Friday 12 February 2010

Information in War

A copy of one of my favorite books on intelligence has appeared on Google Books.  This is Information in War: Its Acquisition and Transmission by Colonel George Armand Furse, published in London in 1895 by William Clowes & Sons, Limited.
There are a number of things I find interesting about this book.
It is a remarkably modern work, suffused with a sense that intelligence and reconnaissance can be effective in meeting the information needs of a commander and contributing to success on the battlefield.  Interestingly, Furse draws extensively upon Clausewitz.  The Prussian, of course, was famously skeptical about the utility of intelligence but Furse stands him on his head in this regard.  Furse also makes the entirely sound and modern point that intelligence work requires a lot of up-front effort and the country that wishes to have a good wartime service must establish and maintain this service in peacetime.
Despite his generally modern approach, Furse does have some amusing things to say in his chapter on “Spies.”  On the one hand, he argues that the use of spies is necessary in wartime.    One the other hand, he finds their use distasteful.
In war spies are indispensable auxiliaries; and, when we are precluded from obtaining information by any other means, we must discard all question of morality.  We must overcome our feelings of repugnance for such an unchivalrous measure, because it is imposed on us by sheer necessity.  Necessity knows no laws, and means which we would disdain to use in ordinary life must be employed in the field, simply because we have no other that we can turn to profitable account.  Information has been sought through spies in all wars, and we can plead in our favour that the enemy will not scruple to employ them in his behalf.
Also interesting is Furse’s extensive use of the American Civil War as a source of historical illustrations.  This came at a time when the American experience was not generally thought to be of tremendous interest or relevance to Europeans.  The Europeans, after all, had Prussia’s recent wars and the wars of Napoleon to draw upon.  What could a bunch of amateur American generals have to teach the greatest, most sophisticated military powers in the world?

The final thing I find interesting about this book relates to the specific copy that Google Books has posted.  This copy was at one time in the “Officers’ Reference Library” at the British naval base at Portsmouth.  At some point it was sold off.  It eventually made its way to the Columbia University Library which stamped it as a “Gift of Gen.

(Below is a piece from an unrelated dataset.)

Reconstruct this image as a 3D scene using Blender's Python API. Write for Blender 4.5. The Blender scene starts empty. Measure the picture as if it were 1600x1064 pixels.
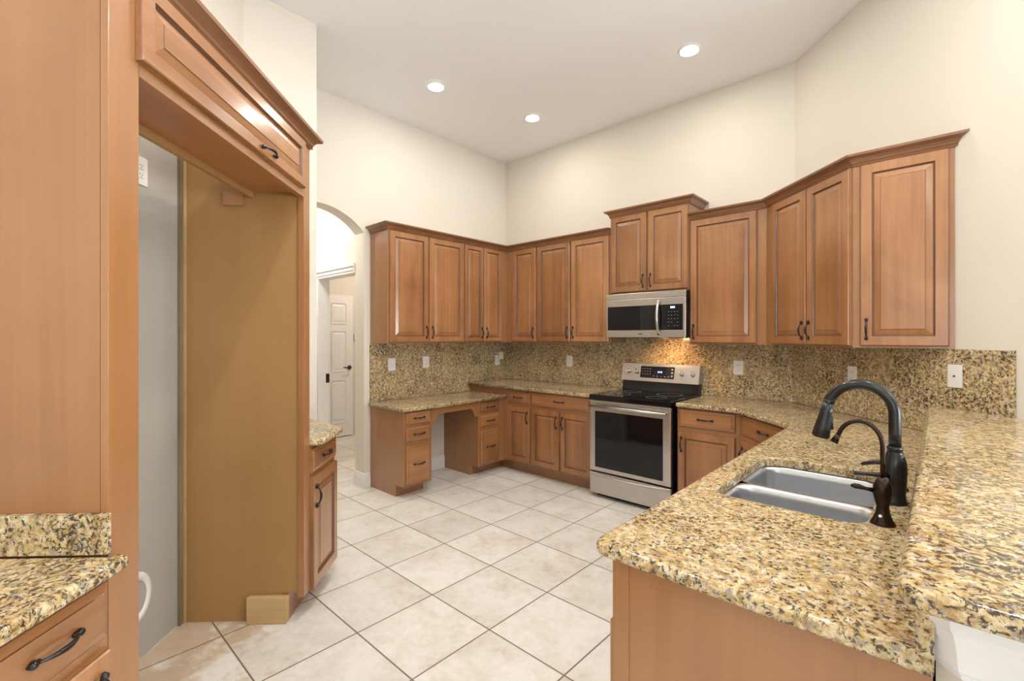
import bpy, bmesh, math, random
from mathutils import Vector, Matrix
C = bpy.context.scene.collection
PI = math.pi
R2 = math.sqrt(.5)
# ------------------------------------------------------------------ camera
FPX, YH, YAW, CAMH = 725.56, 526.16, math.radians(42.793), 1.4353
cam = bpy.data.cameras.new('camera')
cam.sensor_fit = 'HORIZONTAL'
cam.sensor_width = 36.0
cam.lens = 36.0 * FPX / 1600.0
cam.shift_y = (YH - 532.0) / 1600.0
cam.clip_start = 0.02
cam_o = bpy.data.objects.new('camera', cam)
C.objects.link(cam_o)
cam_o.location = (0, 0, CAMH)
cam_o.rotation_euler = (PI / 2, 0, YAW)
bpy.context.scene.camera = cam_o
# ------------------------------------------------------------------ world, exposure, large lights
sc = bpy.context.scene
vs = sc.view_settings
vs.view_transform = 'Standard'
vs.look = 'None'
vs.gamma = 1.0
vs.use_curve_mapping = False
vs.exposure = 0.0
world = bpy.data.worlds.new('sky')
sc.world = world
world.use_nodes = True
bg = world.node_tree.nodes['Background']
bg.inputs[0].default_value = (0.80, 0.90, 1.0, 1)
bg.inputs[1].default_value = 1.0

def area_light(name, loc, aim, sx, sy, power, color, shape='RECTANGLE', spread=PI):
    l = bpy.data.lights.new(name, 'AREA')
    l.shape = shape
    l.size = sx
    l.size_y = sy
    l.energy = power
    l.color = color
    l.spread = spread
    o = bpy.data.objects.new(name, l)
    C.objects.link(o)
    o.location = loc
    o.rotation_euler = Vector(aim).to_track_quat('-Z', 'Y').to_euler()
    return o

DAY = (0.96, 0.98, 1.0)
CANC = (1.0, 0.95, 0.87)
# family room daylight: rear window, plus an unseen right slider added for light
area_light('daylight_rear_window', (1.6, -4.32, 1.75), (0, 1, 1.2), 3.2, 2.3, 90, DAY)
area_light('daylight_added_slider', (5.62, 2.2, 1.35), (-1, 0, 1.4), 3.8, 2.4, 420, DAY)
CAN_POWER = 8
CAN_ADDED = 20

# ------------------------------------------------------------------ constants of the room
XA, YB, CEIL = -4.0265, 4.2366, 3.62
MC = 2.389            # wall at 45 degrees: (x+y)/sqrt2
MF = -0.96            # face-frame plane of the fridge group
def EM(e, m, z=0.0):
    return Vector(((-e + m) * R2, (e + m) * R2, z))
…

William J. Donovan APR 2, 1958.”  Donovan, of course, was the head of the Office of Strategic Services, the wartime agency that is generally considered the predecessor to the CIA.
My assumption is that this copy never belonged, per se, to Donovan, but rather that he made a donation which allowed the library to acquire a collection of books of which this is one.  (I’m quite prepared to be wrong here.  I’d be interested in hearing comments on this from readers who may be more familiar with how libraries work.)  However, I have a specific reason for thinking that this copy did not come from Donovan himself.  I know for a fact that Donovan already had a copy of this book and it seems unlikely to me (though it is certainly possible) that he’d have had two in his personal collection.
How do I know this?  A few years ago I requested this work through inter-library loan as part of my dissertation research.  The particular copy that came to me had originally been in the City of Detroit Public Library (entered into their collection on July 21, 1898)  and then later in the Duke University Library.  In between, however, it had belonged to Donovan.  The book was not only stamped  “Gift of Gen. William J. Donovan MAR 17 1958” but it had Donovan’s bookplate in it.